The only two seniors on the team—forwards Taylor Parmley and Korynn Hincka—adapted seamlessly to their newfound leadership roles. Not only did they serve as leaders, but they were the only two returning players who played double-digit minutes last season. As leaders, they helped their teammates grow as athletes and people, both of which were vital in the surprising success of GVSU.

“We had two excellent leaders, and they were excellent because they both experienced adversity in their careers with injury redshirts, and I think they led our youngsters and everybody kind of followed,” Williams said. “You talk about team chemistry being a big part of success, and I think that showed. I think we had that (through the whole team). I think we had good team chemistry.”

Once the conference season began, only two teams were able to beat the Lakers: Michigan Tech and Ashland. Both teams were nationally ranked throughout the season, with Ashland checking in at No. 1 all year long as they continued to extend their record-setting win streak.

That streak was extended in what was perhaps the closest game of the entire run when they visited the Fieldhouse Arena in Allendale for a road matchup with the Lakers. GVSU took Ashland into overtime in what was an electric environment before losing by only 5 points. In that game, Parmley went down with a torn ACL.

GVSU beat every single team in the conference except for the Huskies and the Eagles as they managed a 16-4 record in the GLIAC, good for third in the league come tournament time.

The run throughout the Midwest was fueled by a host of different contributors. Returning from last year’s team, Parmley, Hincka, DeBoer and center Cassidy Boensch stood out from the pack.

Before going down with her season-ending injury in February, Parmley averaged 11.9 points and 5.8 rebounds per game, both good for third highest on the team. Boensch was able to step into her role after the injury and simply dominate, winning three consecutive GLIAC Player of the Week honors while averaging team highs in points per game, rebounds per game and field-goal percentage at 13.1, 7.1 and 60 percent, respectively.

DeBoer stepped into her role as a battery on the offensive end, scoring 12.3 points per game and grabbing 4.1 rebounds, but she also handed out three assists per game and shot 36.1 percent from 3-point range.

Then there was the newcomer: transfer guard Natalie Koenig. She started all 33 games the Lakers played and sparked the offense while doing so, scoring 11.5 points per game on 37.3-percent shooting from deep while averaging 3.6 assists per game.

“Obviously, Natalie coming in as a transfer (was big),” DeBoer said. “She was definitely a key role for us because she had experience, especially at guard. I think that she did a lot. Then Korynn and Parm as seniors, they lent a lot of leadership for us on and off the court.

“And then Maddie (Dailey), she didn’t play very much last year, either, and she kind of stepped in along with (Victoria Hademark), so I think a lot of people had, not breakout years, but there were a lot of us who didn’t play a lot last year who had to step up this year. Then, obviously, Cassidy when Parm went down, she really stepped up.”

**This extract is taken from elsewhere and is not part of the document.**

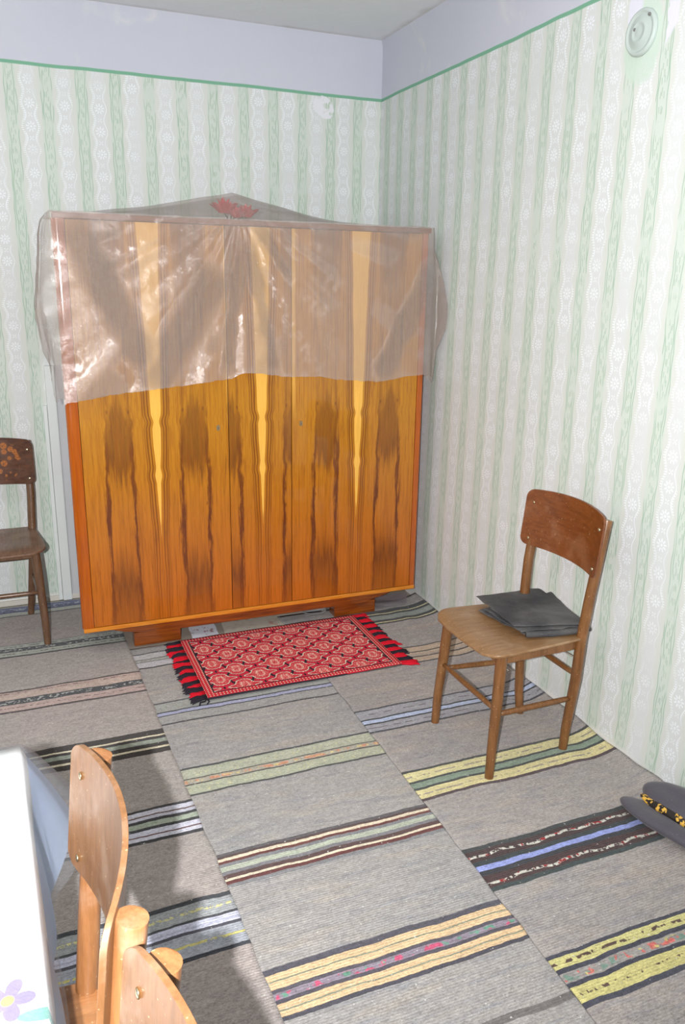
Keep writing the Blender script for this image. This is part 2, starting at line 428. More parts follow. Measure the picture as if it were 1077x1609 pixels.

Once conference tournament season rolled around, the Lakers found themselves as the No. 3 seed behind the only two teams that could beat them. They made it through Northern Michigan and Ferris State, beating both teams for the third time that season. Ashland awaited them in the championship game, where GVSU was once again unable to take down the queens of the conference.

Fortunately, the Lakers were still given an at-large bid into the Division II National Tournament as a five seed. Their first round opponent? Michigan Tech.

They did not enter the game intimidated, even if they had lost to the Huskies twice before. Their confidence was rewarded with a 75-54 drubbing of the conference opponent.

“They beat us twice,” Williams said while discussing highlights of the season. “I think our players were working after suffering the injury to Taylor Parmley—that set us back a bit—but we worked and beat Tech in the national tournament.”

The second round of the tournament was where the Lakers’ run ended when they ran into Ashland.

They finished the season 26-7 with losses to only three teams (Ashland, Michigan Tech and Southern Indiana). That record was better than last year’s 24-8. To say that it was easy to see that coming would be a flat-out lie.

“I think (this season) was a huge success,” Williams said. “I’m usually not in that mode because the one quality that hangs over your head is the four losses to Ashland. They’re a great team, but you don’t want to lose to someone four times, so that was rough, but we played well. We played well at our place, and I thought it was a huge success. 

“The program did some things that haven’t been done. We won our fourth 21-win season in a row, our fourth GLIAC tournament wins, third-best record in school history. I think some things came out of it as far as success for this year.”

The team’s motto throughout the season was a simple one: get better every day. They were not interested in looking back on previous games or ahead to ones they hadn’t played yet. They simply focused on themselves and getting better and, if they got better each day, they would be successful.

For a team that started the season with little identity and ended as one that gave possibly the best team in Division II history not one but three close runs and then beat the Huskies who tormented them all season by 21 points on a national stage not only showed that the Lakers got better each day but thrived daily.

There were no championship vibes emanating throughout Allendale and no championships came of it, but soon enough, that could very well change.